Exercise aim: The lines from the top of the material below through the line containing "end_cap('end cap shelves" are to be printed exactly, with pictures omitted.

Record set:
^^^^^^^^

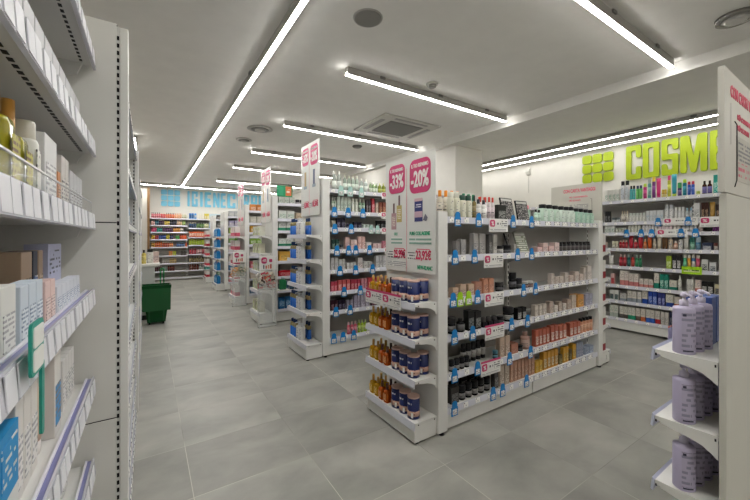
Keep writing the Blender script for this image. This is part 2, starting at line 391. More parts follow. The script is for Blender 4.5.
for nm, y in zip(['end cap shelves of blue and white pump bottles', 'end cap shelves of pale cartons behind the clear candy bin', 'end cap shelves of pink and white cartons', 'end cap shelves of bright blue packs', 'farthest end cap shelves, red and white cartons'], GY):
    end_cap(nm, (1.70, y+.595, 0), -PI/2, .61, .2, CAP2, .15)
end_cap('end cap shelves on the far end of the nearest gondola', (4.14, 1.79, 0), PI/2, .61, .2, [.15,.435,.705,.955,1.25], .13)

# right-hand display stand seen end-on
t = thing('display_stand', 'white display stand at right edge holding lavender pump bottles', 'shelving', (1.715, .357, 0))
boxpart('back_panel', (0, .78, -.02, 0, .035, 1.56), mat('#c9c7be', .45), t, .003)
Dg = .187
for j, z in enumerate([.135, .425, .685, .953]):
    bm = bmnew(); bx(bm, 0, .72, .002, Dg, z-.02, z-.002)
    if j:
        for xx in (0, .714):
            prism_x(bm, [(.002,z-.02),(.002,z-.088),(.02,z-.072),(.045,z-.054),(.075,z-.044),(.12,z-.036),(Dg-.02,z-.026),(Dg-.015,z-.02)], xx, xx+.005)
    else: bx(bm, .004, .716, .002, Dg, .035, z-.02)
    s = part('shelf', bm, WHITE, t)
    bm = bmnew(); prism_x(bm, [(Dg+.014,z-.044),(Dg+.006,z-.048),(Dg,z-.002),(Dg+.008,z+.006)], -.004, .724); part('price_rail', bm, mat('#c9cde2', .2), s)
    bm = bmnew(); bx(bm, -.001, .002, Dg-.006, Dg-.001, z-.026, z-.016); bx(bm, -.001, .002, .006, .011, z-.022, z-.012); part('rivets', bm, DARK, s)
feet(t, [(.02, -.02), (.7, -.02), (.02, .17), (.7, .17)])

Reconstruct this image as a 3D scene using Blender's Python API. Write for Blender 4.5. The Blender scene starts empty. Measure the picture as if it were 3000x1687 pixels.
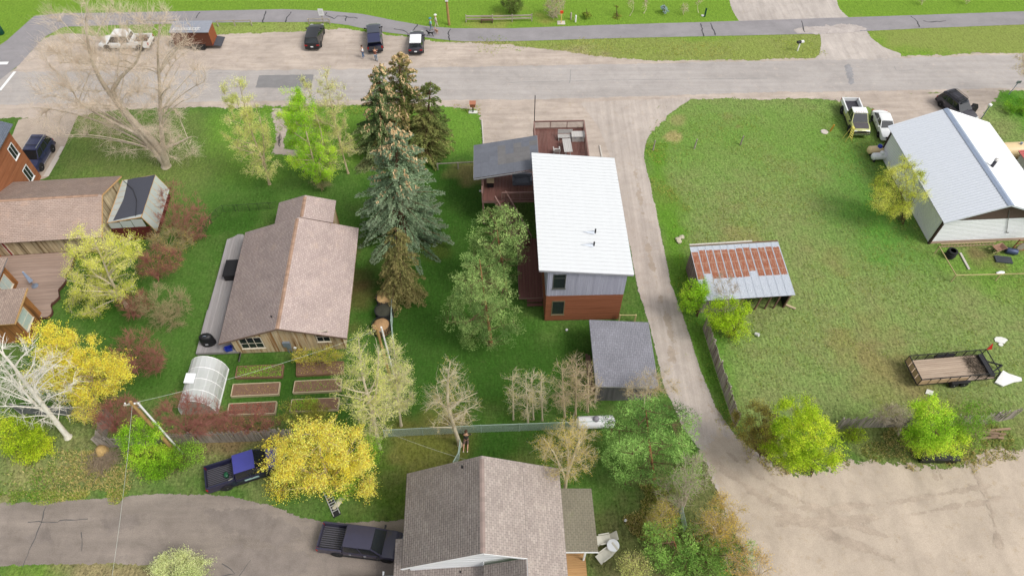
import bpy, math, random
import numpy as np
from mathutils import Vector, Matrix

# ------------------------------------------------------------------ camera, sky, sun, exposure
CAM_H, CAM_PITCH, FOC, PCX, PCY = 51.0, math.radians(52.5), 2050.0, 1500.0, 843.5
scene = bpy.context.scene
C = scene.collection
cam_data = bpy.data.cameras.new('camera')
cam_data.sensor_fit = 'HORIZONTAL'; cam_data.sensor_width = 36.0
cam_data.lens = 36.0 * FOC / 3000.0
cam_data.clip_start = 0.5; cam_data.clip_end = 6000
cam = bpy.data.objects.new('camera', cam_data); C.objects.link(cam)
cam.location = (0, 0, CAM_H)
cam.rotation_euler = (math.pi / 2 - CAM_PITCH, 0, 0)
scene.camera = cam

SUN_EL, SUN_AZ = math.radians(52), math.radians(118)      # azimuth clockwise from +Y
world = bpy.data.worlds.new('World'); scene.world = world; world.use_nodes = True
wn, wl = world.node_tree.nodes, world.node_tree.links
sky = wn.new('ShaderNodeTexSky'); sky.sky_type = 'NISHITA'; sky.sun_disc = False
sky.sun_elevation = SUN_EL; sky.sun_rotation = SUN_AZ
sky.air_density = 1.0; sky.dust_density = 3.0; sky.ozone_density = 1.0
hs = wn.new('ShaderNodeHueSaturation'); hs.inputs['Saturation'].default_value = 0.22
wl.new(sky.outputs[0], hs.inputs['Color'])
bg = wn['Background']; bg.inputs['Strength'].default_value = 0.15
wl.new(hs.outputs[0], bg.inputs['Color'])
sun_data = bpy.data.lights.new('sun', 'SUN'); sun_data.energy = 1.5; sun_data.angle = math.radians(18)
sun_data.color = (1.0, 0.95, 0.87)
sun = bpy.data.objects.new('sun', sun_data); C.objects.link(sun)
sun_dir = Vector((math.sin(SUN_AZ) * math.cos(SUN_EL), math.cos(SUN_AZ) * math.cos(SUN_EL), math.sin(SUN_EL)))
sun.rotation_euler = sun_dir.to_track_quat('Z', 'Y').to_euler()
sun.location = (30, 60, 80)
scene.view_settings.view_transform = 'Standard'; scene.view_settings.look = 'None'
scene.view_settings.gamma = 1.0; scene.view_settings.use_curve_mapping = False
scene.view_settings.exposure = 0.47
scene.render.engine = 'CYCLES'
scene.cycles.max_bounces = 6; scene.cycles.transparent_max_bounces = 12
scene.cycles.use_denoising = True

# ------------------------------------------------------------------ measuring helpers
_s, _c = math.sin(CAM_PITCH), math.cos(CAM_PITCH)
def ray(px, py):
    u, v = (px - PCX) / FOC, (py - PCY) / FOC
    return Vector((u, _c - v * _s, -(_s + v * _c)))
def G(px, py, z=0.0):                       # where a sight line meets the height z
    d = ray(px, py); t = (CAM_H - z) / -d.z
    return Vector((d.x * t, d.y * t, z))
def V(px, py, Y):                           # where a sight line meets the upright plane y = Y
    d = ray(px, py); t = Y / d.y
    return Vector((d.x * t, Y, CAM_H + d.z * t))
def PX(y):                                  # source pixels per metre near the ground on row y
    return FOC / CAM_H * (_s + (y - PCY) / FOC * _c)
R = math.radians

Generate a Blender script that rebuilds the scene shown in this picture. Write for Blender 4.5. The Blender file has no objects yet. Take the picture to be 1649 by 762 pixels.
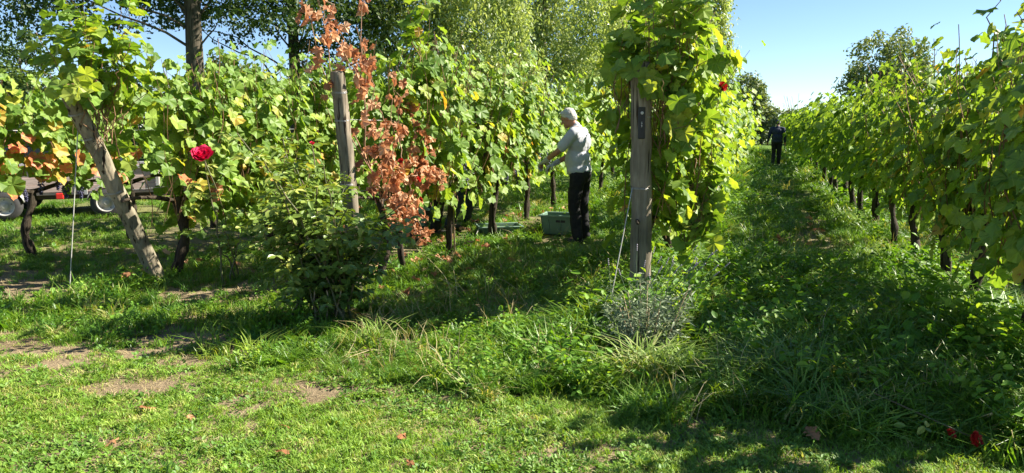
import bpy, bmesh, math, random
import numpy as np
from mathutils import Vector, Matrix

# ---------------------------------------------------------------- camera, sky, sun, exposure
SC = bpy.context.scene
COL = SC.collection
CAM_H = 1.48
PITCH = math.atan(178 / 1177)
cam_d = bpy.data.cameras.new('camera')
cam_d.sensor_width = 36.0
cam_d.lens = 36.0 * 1177 / 1649
cam_d.clip_end = 2000
cam = bpy.data.objects.new('camera', cam_d)
COL.objects.link(cam)
cam.location = (0, 0, CAM_H)
cam.rotation_euler = (math.pi / 2 - PITCH, 0, 0)
SC.camera = cam

SUN_AZ = math.atan2(0.982, 0.19)          # measured from +Y towards +X
SUN_EL = math.radians(39.5)
world = bpy.data.worlds.new('World')
SC.world = world
world.use_nodes = True
wn, wl = world.node_tree.nodes, world.node_tree.links
sky = wn.new('ShaderNodeTexSky')
sky.sky_type = 'NISHITA'
sky.sun_disc = False
sky.sun_elevation = SUN_EL
sky.sun_rotation = SUN_AZ
sky.air_density = 0.75
sky.dust_density = 0.0
sky.ozone_density = 4.0
wl.new(sky.outputs[0], wn['Background'].inputs[0])
wn['Background'].inputs[1].default_value = 0.058

sun_d = bpy.data.lights.new('sun', 'SUN')
sun_d.energy = 5.0
sun_d.angle = math.radians(0.5)
sun_d.color = (1.0, 0.93, 0.80)
sun = bpy.data.objects.new('sun', sun_d)
COL.objects.link(sun)
sdir = Vector((math.sin(SUN_AZ) * math.cos(SUN_EL), math.cos(SUN_AZ) * math.cos(SUN_EL), math.sin(SUN_EL)))
sun.rotation_euler = sdir.to_track_quat('Z', 'Y').to_euler()
sun.location = sdir * 50

SC.view_settings.view_transform = 'Standard'
SC.view_settings.look = 'None'
SC.view_settings.exposure = 1.7
SC.view_settings.gamma = 1.0
SC.view_settings.use_curve_mapping = False
SC.render.engine = 'CYCLES'
SC.cycles.max_bounces = 6
SC.cycles.diffuse_bounces = 3
SC.cycles.glossy_bounces = 2
SC.cycles.use_denoising = True
SC.cycles.transmission_bounces = 3
SC.cycles.transparent_max_bounces = 8

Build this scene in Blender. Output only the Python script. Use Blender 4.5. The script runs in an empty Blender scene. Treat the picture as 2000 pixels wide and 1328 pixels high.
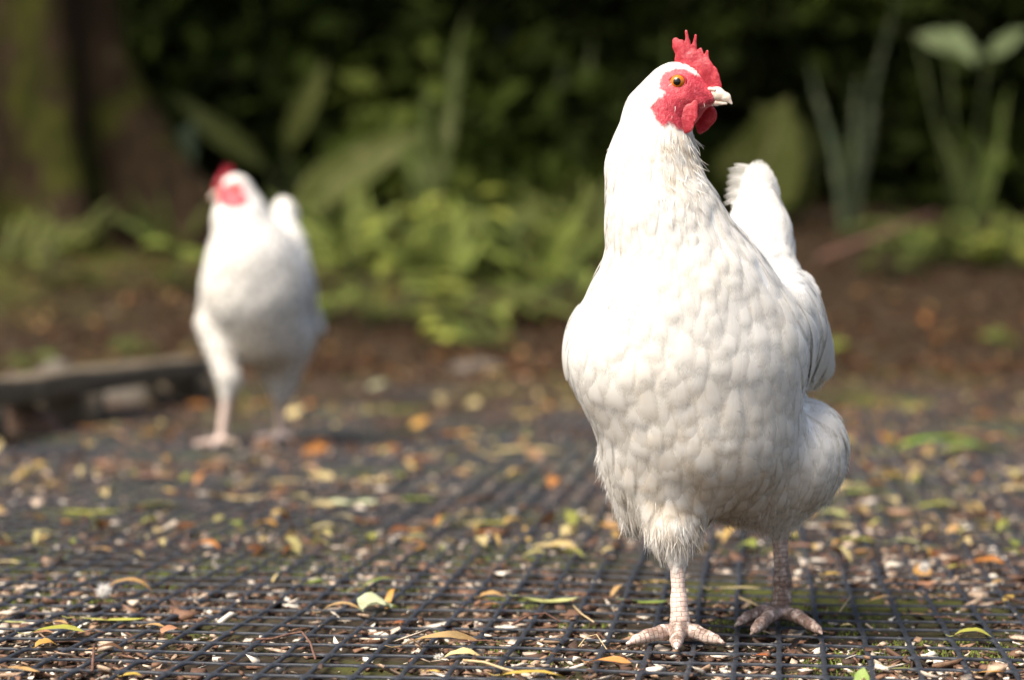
import bpy, math, random
import numpy as np
from mathutils import Vector, Matrix, Euler

# ------------------------------------------------------------------ camera, sky, sun, exposure
scene = bpy.context.scene
col = scene.collection
FPX = 4300.0            # focal length in pixels of the 2000 px wide photograph
CAM_H = 0.27
PITCH = math.atan(124.0 / FPX)
cam_data = bpy.data.cameras.new('camera')
cam_data.sensor_fit = 'HORIZONTAL'
cam_data.sensor_width = 36.0
cam_data.lens = FPX / 2000.0 * 36.0
cam_data.clip_start = 0.02
cam_data.clip_end = 400.0
cam_data.dof.use_dof = True
cam_data.dof.focus_distance = 1.60
cam_data.dof.aperture_fstop = 4.1
cam = bpy.data.objects.new('camera', cam_data)
cam.location = (0, 0, CAM_H)
cam.rotation_euler = (math.pi / 2 - PITCH, 0, 0)
col.objects.link(cam)
scene.camera = cam

SUN_EL, SUN_AZ = math.radians(55), math.radians(228)     # azimuth clockwise from +Y
world = bpy.data.worlds.new("World")
scene.world = world
world.use_nodes = True
wn, wl = world.node_tree.nodes, world.node_tree.links
wn.clear()
sky = wn.new('ShaderNodeTexSky')
sky.sky_type = 'NISHITA'
sky.sun_disc = False
sky.sun_elevation = SUN_EL
sky.sun_rotation = SUN_AZ
sky.air_density = 1.0
sky.dust_density = 4.0
sky.ozone_density = 1.0
bg = wn.new('ShaderNodeBackground')
bg.inputs['Strength'].default_value = 0.10
wo = wn.new('ShaderNodeOutputWorld')
wl.new(sky.outputs['Color'], bg.inputs['Color'])
wl.new(bg.outputs['Background'], wo.inputs['Surface'])

sun_data = bpy.data.lights.new('sun', 'SUN')
sun_data.energy = 3.2
sun_data.angle = math.radians(38)
sun_data.color = (1.0, 0.97, 0.91)
sun = bpy.data.objects.new('sun', sun_data)
sdir = Vector((math.sin(SUN_AZ) * math.cos(SUN_EL), math.cos(SUN_AZ) * math.cos(SUN_EL), math.sin(SUN_EL)))
sun.rotation_euler = sdir.to_track_quat('Z', 'Y').to_euler()
sun.location = sdir * 20
col.objects.link(sun)

vs = scene.view_settings
vs.view_transform = 'Standard'
vs.look = 'None'
vs.gamma = 1.0
vs.use_curve_mapping = False
vs.exposure = 1.15
vs.use_white_balance = True
vs.white_balance_temperature = 7150
vs.white_balance_tint = 10
scene.cycles.max_bounces = 8
scene.cycles.diffuse_bounces = 4
scene.cycles.transparent_max_bounces = 12
scene.cycles.caustics_reflective = False
scene.cycles.caustics_refractive = False

rng = np.random.default_rng(7)
random.seed(7)

# ------------------------------------------------------------------ helpers
CP, SP = math.cos(PITCH), math.sin(PITCH)

def P(px, py, Y):
    """world point at distance Y along the ground axis seen at pixel (px, py) of the photograph"""
    a, b = (px - 1000.0) / FPX, (664.0 - py) / FPX
    dx, dy, dz = a, CP + b * SP, -SP + b * CP
    t = Y / dy
    return np.array((dx * t, Y, CAM_H + dz * t))

def ground_point(px, py, z=0.0):
    a, b = (px - 1000.0) / FPX, (664.0 - py) / FPX
    dx, dy, dz = a, CP + b * SP, -SP + b * CP
    t = (z - CAM_H) / dz
    return np.array((dx * t, dy * t, z))

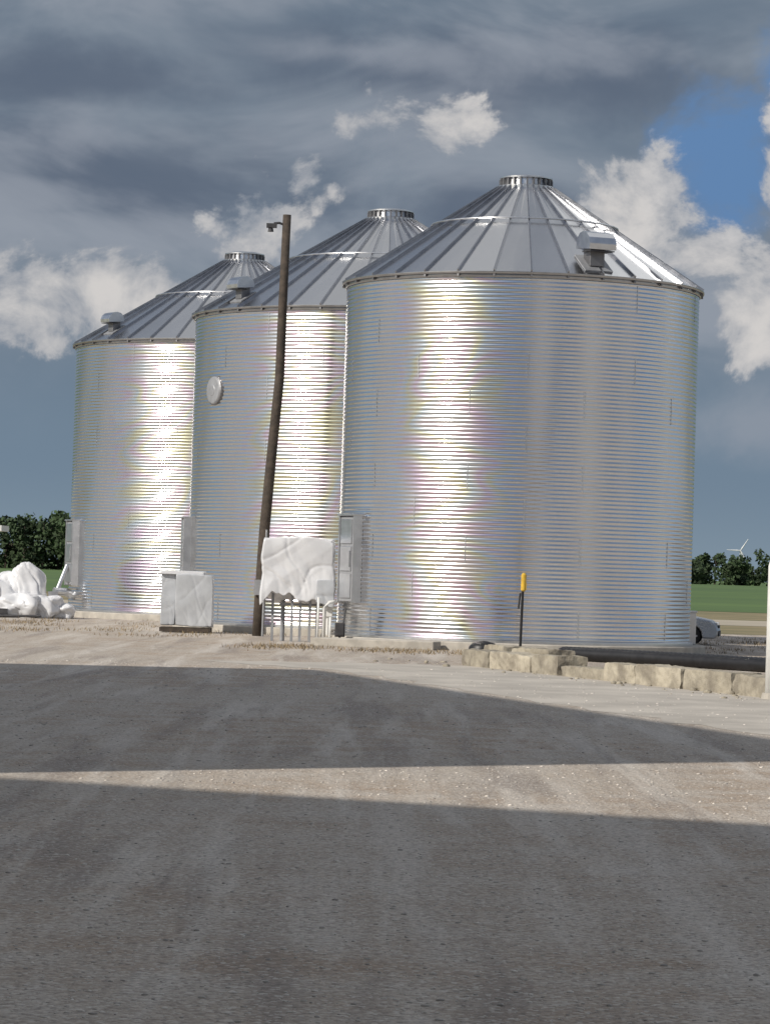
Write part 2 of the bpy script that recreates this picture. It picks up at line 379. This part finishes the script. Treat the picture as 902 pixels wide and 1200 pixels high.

^^^^^^^^

Final answer:
Keep writing the Blender script for this image. This is part 2, starting at line 391. More parts follow. The script is for Blender 4.5.
for nm, y in zip(['end cap shelves of blue and white pump bottles', 'end cap shelves of pale cartons behind the clear candy bin', 'end cap shelves of pink and white cartons', 'end cap shelves of bright blue packs', 'farthest end cap shelves, red and white cartons'], GY):
    end_cap(nm, (1.70, y+.595, 0), -PI/2, .61, .2, CAP2, .15)
end_cap('end cap shelves on the far end of the nearest gondola', (4.14, 1.79, 0), PI/2, .61, .2, [.15,.435,.705,.955,1.25], .13)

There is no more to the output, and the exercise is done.